Question

Consider the following declaration:

typedef struct{
                                         int A;
                                         char B[10];
                                         float C;
                                         char D;

                                 }rectype;
                                  typedef rectype matrix[121][4][5];
                                  matrix A1;

Compute the address of element A1[120][3][3] given the base address at 2000.

Answer 1

Solution:

step1: The basics are

To determine the ith element of a Three-dimension array:A[i][j][k]=BA+[(i)*(UB2)*(UB3)+(j)*(UB3)+(k)]* datasize

Where

UB3–upper bound of the 3rd dimension

UB2–upper bound of the 2nddimension

BA is base or starting address

datasize–element size in bytes

Step2:

But if we see the size of rectype is 24 bytes because of sizeof(structure) is arranged in the form of words for processor. For a 32 bit processor it is 4bytes each word and for 64 bit processor it is 8bytes each word.

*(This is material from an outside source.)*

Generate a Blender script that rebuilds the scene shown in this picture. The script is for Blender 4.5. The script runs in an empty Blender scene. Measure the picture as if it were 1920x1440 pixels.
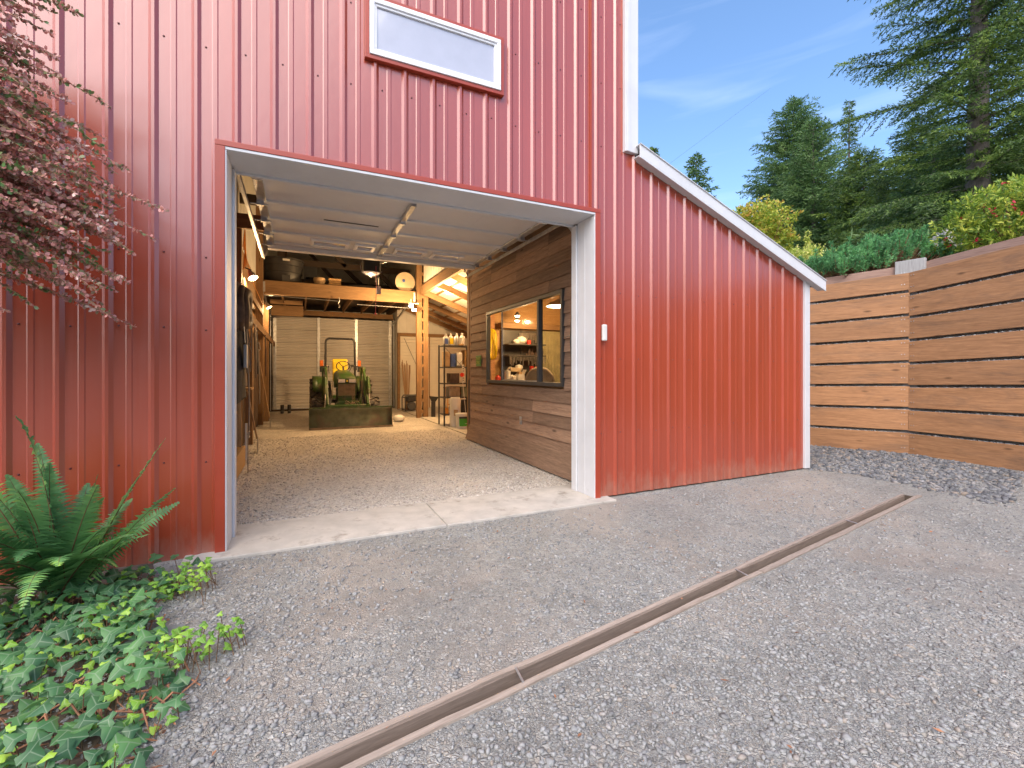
import bpy, math, random
import numpy as np
from mathutils import Vector, Matrix
rad = math.radians
rnd = random.Random(7)
SC = bpy.context.scene
COL = SC.collection

# ---------------------------------------------------------------- camera
cam_d = bpy.data.cameras.new("camera")
cam = bpy.data.objects.new("camera", cam_d); COL.objects.link(cam)
cam_d.sensor_width = 36.0
cam_d.lens = 853.0/1920.0*36.0
cam_d.shift_y = -23.0/1920.0
cam_d.clip_start = 0.05; cam_d.clip_end = 2000
cam.location = (0, -4.2775, 1.45)
YAW = math.atan2(400, 853)
cam.rotation_euler = (rad(90), 0, -YAW)
SC.camera = cam

# ---------------------------------------------------------------- light
SUN_EL, SUN_AZ = 48.0, 220.0         # azimuth clockwise from +Y
w = bpy.data.worlds.new("World"); SC.world = w; w.use_nodes = True
nt = w.node_tree; nt.nodes.clear()
out = nt.nodes.new("ShaderNodeOutputWorld"); bg = nt.nodes.new("ShaderNodeBackground")
sky = nt.nodes.new("ShaderNodeTexSky"); sky.sky_type = 'NISHITA'; sky.sun_disc = False
sky.sun_elevation = rad(SUN_EL); sky.sun_rotation = rad(SUN_AZ)
sky.altitude = 200; sky.air_density = 1.0; sky.dust_density = 2.6; sky.ozone_density = 1.6
tc = nt.nodes.new("ShaderNodeTexCoord"); mp = nt.nodes.new("ShaderNodeMapping")
mp.inputs['Scale'].default_value = (1.2, 1.2, 9.0)
nz = nt.nodes.new("ShaderNodeTexNoise"); nz.inputs['Scale'].default_value = 2.3; nz.inputs['Detail'].default_value = 7
nz.inputs['Distortion'].default_value = 0.6
cr = nt.nodes.new("ShaderNodeValToRGB")
cr.color_ramp.elements[0].position = 0.53; cr.color_ramp.elements[0].color = (0, 0, 0, 1)
cr.color_ramp.elements[1].position = 0.80; cr.color_ramp.elements[1].color = (0.07, 0.07, 0.07, 1)
mx = nt.nodes.new("ShaderNodeMix"); mx.data_type = 'RGBA'
mx.inputs[7].default_value = (8.5, 8.8, 9.6, 1)
L = nt.links.new
L(tc.outputs['Generated'], mp.inputs['Vector']); L(mp.outputs[0], nz.inputs['Vector']); L(nz.outputs[0], cr.inputs[0])
hs = nt.nodes.new("ShaderNodeHueSaturation"); hs.inputs['Saturation'].default_value = 1.15; hs.inputs['Value'].default_value = 1.16
L(sky.outputs[0], hs.inputs['Color']); L(cr.outputs[0], mx.inputs[0]); L(hs.outputs[0], mx.inputs[6]); L(mx.outputs[2], bg.inputs[0]); L(bg.outputs[0], out.inputs[0])
bg.inputs[1].default_value = 0.15
sd = bpy.data.lights.new("sun", 'SUN'); sun = bpy.data.objects.new("sun", sd); COL.objects.link(sun)
sd.energy = 1.5; sd.angle = rad(75); sd.color = (1.0, 0.90, 0.78)
_az, _el = rad(SUN_AZ), rad(SUN_EL)
_dir = Vector((math.sin(_az)*math.cos(_el), math.cos(_az)*math.cos(_el), math.sin(_el)))
sun.rotation_euler = _dir.to_track_quat('Z', 'Y').to_euler()
sun.location = _dir*30
SC.view_settings.view_transform = 'Standard'; SC.view_settings.look = 'None'
SC.view_settings.gamma = 1.0; SC.view_settings.use_curve_mapping = False
SC.view_settings.exposure = 1.03
SC.cycles.max_bounces = 8; SC.cycles.diffuse_bounces = 4; SC.cycles.use_denoising = True

# ---------------------------------------------------------------- materials
M = {}
def newmat(name):
    m = bpy.data.materials.new(name); m.use_nodes = True
    n = m.node_tree; b = n.nodes['Principled BSDF']; M[name] = m
    return m, n, b
def rgba(c): return (c[0], c[1], c[2], 1)
def obj_coord(n, scale=(1, 1, 1), rot=(0, 0, 0)):
    t = n.nodes.new("ShaderNodeTexCoord"); q = n.nodes.new("ShaderNodeMapping")
    q.inputs['Scale'].default_value = scale; q.inputs['Rotation'].default_value = rot
    n.links.new(t.outputs['Object'], q.inputs['Vector']); return q.outputs[0]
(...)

int size=4 bytes, char size=1 byte, float size=4 bytes

Hence size(rectype)=firstword for integer+second,third,fourth for char B+fifth for float + sixth for char

=

1 2 3 4 5 6

int A

char B

char B

char B

float C

char D

=first word is occupied by integer+second is occupied by 4 char+third is occupied by 4 char+fourth is occupied by 2 char(remaining 2 bytes goes in fragmentation)+fifth word by float+sixth by char (remaining 3 bytes is wasted)

=4+4+4+4+4+4=24 bytes

i=120, j=k=3 UB2=4 UB3=5 BA=2000 datasize=24 bytes

A1[120][3][3]=BA+[(i)*(UB2)*(UB3)+(j)*(UB3)+(k)]* datasize

=2000+[120*4*5+3*5+3]*24=60032

conclusion: Hence the address of element A1[120][3][3] if the base address 2000 is 60032.